Moderated by Professor Finkelstein, the panel featured John D. Altenburg, Jr., a retired U.S. Army Major General and Of Counsel at Greenberg Traurig, LLP; Juan E. Mendez, U.N. Special Rapporteur on Torture and Other Cruel, Inhuman and Degrading Treatment or Punishment; Alberto J. Mora, former General Counsel to the Department of the Navy and a Senior Fellow at the Kennedy School of Government; and Stephen N. Xenakis, a retired U.S. Army Brigadier General and CERL Executive Board Member.

In the course of the discussion, the panelists tackled a number of issues being debated in light of the Senate report, including the effectiveness of enhanced interrogation, what constitutes torture, and if torture is ever an acceptable method for gathering intelligence.

Xenakis, who is a psychiatrist, spent time at Guantanamo Bay and saw the effects of interrogation techniques on detainees. “All of them,” he said, “in one way or another have been deeply affected.” He also addressed the claims that these techniques were successful in obtaining information from the detainees, saying that the examples cited to support such claims are based on anecdotal evidence which is “the lowest level of evidence.”  He added, “A broken clock is right twice a day, and you don’t know when it’s going to be right.”

Mendez, who himself was subjected to torture and detention by the Argentinian military dictatorship, explained that while international law distinguishes between cruel, inhuman, and degrading treatment and torture, techniques such as waterboarding, sleep deprivation, and use of stress positions — especially when applied in combination — are all “undoubtedly torture.”

“Calling it something else is just playing with words and euphemisms,” he said.

When Alberto Mora first learned of the enhanced interrogation used at Guantanamo, he thought the authorization of such techniques was a legal mistake. “For the United States to turn its back on these legal mandates and this human rights legacy and then to adopt the discretionary use of the application of cruelty to individuals for any state reasons causes remarkable damage to who we are as a nation and what we seek to achieve internationally,” he said.

While several members of the panel doubted the effectiveness of enhanced interrogation, General Altenburg disagreed.  He nevertheless argued that such techniques are unwarranted under all circumstances.

“I think that torture can be effective,” he said. “I think it makes no difference whether it’s effective or not. The law’s very clear; the convention’s very clear. It doesn’t make any difference what your national security interests are, what you believe the threat to be: it is always illegal!”
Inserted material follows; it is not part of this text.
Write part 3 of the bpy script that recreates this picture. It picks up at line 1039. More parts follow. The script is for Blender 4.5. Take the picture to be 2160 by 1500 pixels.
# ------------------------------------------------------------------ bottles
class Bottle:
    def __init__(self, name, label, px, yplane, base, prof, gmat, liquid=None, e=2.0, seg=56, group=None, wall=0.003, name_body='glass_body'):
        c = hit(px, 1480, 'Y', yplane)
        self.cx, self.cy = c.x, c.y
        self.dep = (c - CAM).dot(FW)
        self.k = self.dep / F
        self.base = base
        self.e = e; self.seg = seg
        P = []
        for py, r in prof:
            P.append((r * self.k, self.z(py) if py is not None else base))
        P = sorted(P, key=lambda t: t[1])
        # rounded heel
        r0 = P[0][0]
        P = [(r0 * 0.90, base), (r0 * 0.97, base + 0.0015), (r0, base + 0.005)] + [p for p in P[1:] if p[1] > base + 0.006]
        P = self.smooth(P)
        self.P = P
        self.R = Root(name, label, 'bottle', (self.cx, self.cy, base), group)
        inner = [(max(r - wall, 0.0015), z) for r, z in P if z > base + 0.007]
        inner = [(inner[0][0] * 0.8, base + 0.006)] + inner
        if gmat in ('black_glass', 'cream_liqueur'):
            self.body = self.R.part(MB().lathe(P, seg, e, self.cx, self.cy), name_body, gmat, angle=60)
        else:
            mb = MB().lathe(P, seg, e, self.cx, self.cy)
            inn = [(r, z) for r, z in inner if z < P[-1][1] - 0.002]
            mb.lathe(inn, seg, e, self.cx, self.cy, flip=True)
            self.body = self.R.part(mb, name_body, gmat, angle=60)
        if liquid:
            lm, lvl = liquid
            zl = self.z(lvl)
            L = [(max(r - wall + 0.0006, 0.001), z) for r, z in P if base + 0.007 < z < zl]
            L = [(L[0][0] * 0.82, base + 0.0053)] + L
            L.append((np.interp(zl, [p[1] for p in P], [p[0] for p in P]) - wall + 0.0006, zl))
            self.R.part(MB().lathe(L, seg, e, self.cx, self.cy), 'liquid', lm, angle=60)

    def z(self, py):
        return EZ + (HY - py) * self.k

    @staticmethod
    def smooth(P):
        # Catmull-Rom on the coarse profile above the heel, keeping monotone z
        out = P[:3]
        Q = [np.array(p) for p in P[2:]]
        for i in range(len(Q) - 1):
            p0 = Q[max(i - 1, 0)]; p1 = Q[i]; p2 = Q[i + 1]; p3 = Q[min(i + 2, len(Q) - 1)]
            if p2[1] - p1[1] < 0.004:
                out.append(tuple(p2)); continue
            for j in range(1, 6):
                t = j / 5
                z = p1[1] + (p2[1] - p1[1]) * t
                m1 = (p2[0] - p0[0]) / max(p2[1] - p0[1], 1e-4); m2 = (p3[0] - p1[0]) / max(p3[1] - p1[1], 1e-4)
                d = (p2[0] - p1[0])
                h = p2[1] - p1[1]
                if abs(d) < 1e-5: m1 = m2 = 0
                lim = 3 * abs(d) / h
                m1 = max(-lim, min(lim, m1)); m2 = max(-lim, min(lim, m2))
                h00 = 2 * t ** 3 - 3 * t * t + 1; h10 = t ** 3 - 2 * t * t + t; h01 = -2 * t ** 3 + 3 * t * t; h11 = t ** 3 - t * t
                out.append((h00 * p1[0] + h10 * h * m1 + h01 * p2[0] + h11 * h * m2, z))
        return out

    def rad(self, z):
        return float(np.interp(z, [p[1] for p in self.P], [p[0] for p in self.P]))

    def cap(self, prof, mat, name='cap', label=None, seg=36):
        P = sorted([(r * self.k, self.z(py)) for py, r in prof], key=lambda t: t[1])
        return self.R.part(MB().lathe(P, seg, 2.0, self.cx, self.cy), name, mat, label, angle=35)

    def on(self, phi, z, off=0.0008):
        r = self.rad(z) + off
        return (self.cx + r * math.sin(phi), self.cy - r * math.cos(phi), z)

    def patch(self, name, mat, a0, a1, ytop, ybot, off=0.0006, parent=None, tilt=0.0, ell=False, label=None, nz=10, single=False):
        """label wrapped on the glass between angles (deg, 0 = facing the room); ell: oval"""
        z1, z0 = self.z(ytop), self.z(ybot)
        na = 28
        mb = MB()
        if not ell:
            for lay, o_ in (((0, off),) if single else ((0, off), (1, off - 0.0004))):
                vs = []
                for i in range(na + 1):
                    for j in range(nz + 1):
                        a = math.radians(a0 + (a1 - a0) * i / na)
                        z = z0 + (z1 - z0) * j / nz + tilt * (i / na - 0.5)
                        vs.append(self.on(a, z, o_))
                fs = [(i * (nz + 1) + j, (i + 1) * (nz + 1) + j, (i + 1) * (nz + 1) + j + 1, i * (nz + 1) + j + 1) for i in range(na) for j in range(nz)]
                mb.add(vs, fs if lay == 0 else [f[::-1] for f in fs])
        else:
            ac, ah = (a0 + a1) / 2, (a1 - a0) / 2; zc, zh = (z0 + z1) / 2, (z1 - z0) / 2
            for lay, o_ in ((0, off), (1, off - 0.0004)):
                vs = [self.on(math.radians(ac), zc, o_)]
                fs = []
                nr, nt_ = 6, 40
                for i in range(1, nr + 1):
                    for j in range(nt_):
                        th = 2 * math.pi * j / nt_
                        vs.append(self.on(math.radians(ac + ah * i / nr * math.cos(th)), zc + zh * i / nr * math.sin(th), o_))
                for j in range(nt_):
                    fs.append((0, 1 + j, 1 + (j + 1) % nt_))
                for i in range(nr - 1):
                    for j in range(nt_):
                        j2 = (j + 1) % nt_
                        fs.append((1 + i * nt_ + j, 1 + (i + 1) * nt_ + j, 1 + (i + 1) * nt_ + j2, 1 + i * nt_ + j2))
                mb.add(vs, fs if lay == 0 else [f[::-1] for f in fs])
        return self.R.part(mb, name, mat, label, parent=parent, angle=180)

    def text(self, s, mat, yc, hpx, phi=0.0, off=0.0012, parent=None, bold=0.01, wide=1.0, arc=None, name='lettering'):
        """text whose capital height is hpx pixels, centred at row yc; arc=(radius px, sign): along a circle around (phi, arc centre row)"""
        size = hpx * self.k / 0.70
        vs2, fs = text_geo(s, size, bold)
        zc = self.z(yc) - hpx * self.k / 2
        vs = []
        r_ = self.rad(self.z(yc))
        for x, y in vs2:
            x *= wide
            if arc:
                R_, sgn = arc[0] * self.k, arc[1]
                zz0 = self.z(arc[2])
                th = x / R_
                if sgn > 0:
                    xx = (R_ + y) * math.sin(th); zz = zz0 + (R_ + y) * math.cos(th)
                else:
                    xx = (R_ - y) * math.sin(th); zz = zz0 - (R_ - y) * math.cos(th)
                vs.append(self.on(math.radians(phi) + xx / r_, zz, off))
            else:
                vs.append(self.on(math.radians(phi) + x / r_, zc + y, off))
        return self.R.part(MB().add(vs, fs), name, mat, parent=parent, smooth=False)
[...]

The panel then went on to discuss the role of professionals in national security efforts, focusing particularly on the defense of the CIA interrogation program offered by lawyers in the Office of Legal Counsel (OLC). They discussed whether OLC lawyers broke the law by defending the use of torture in interrogations, and if so whether they should be prosecuted for lending their assistance to the promulgation of illegal techniques.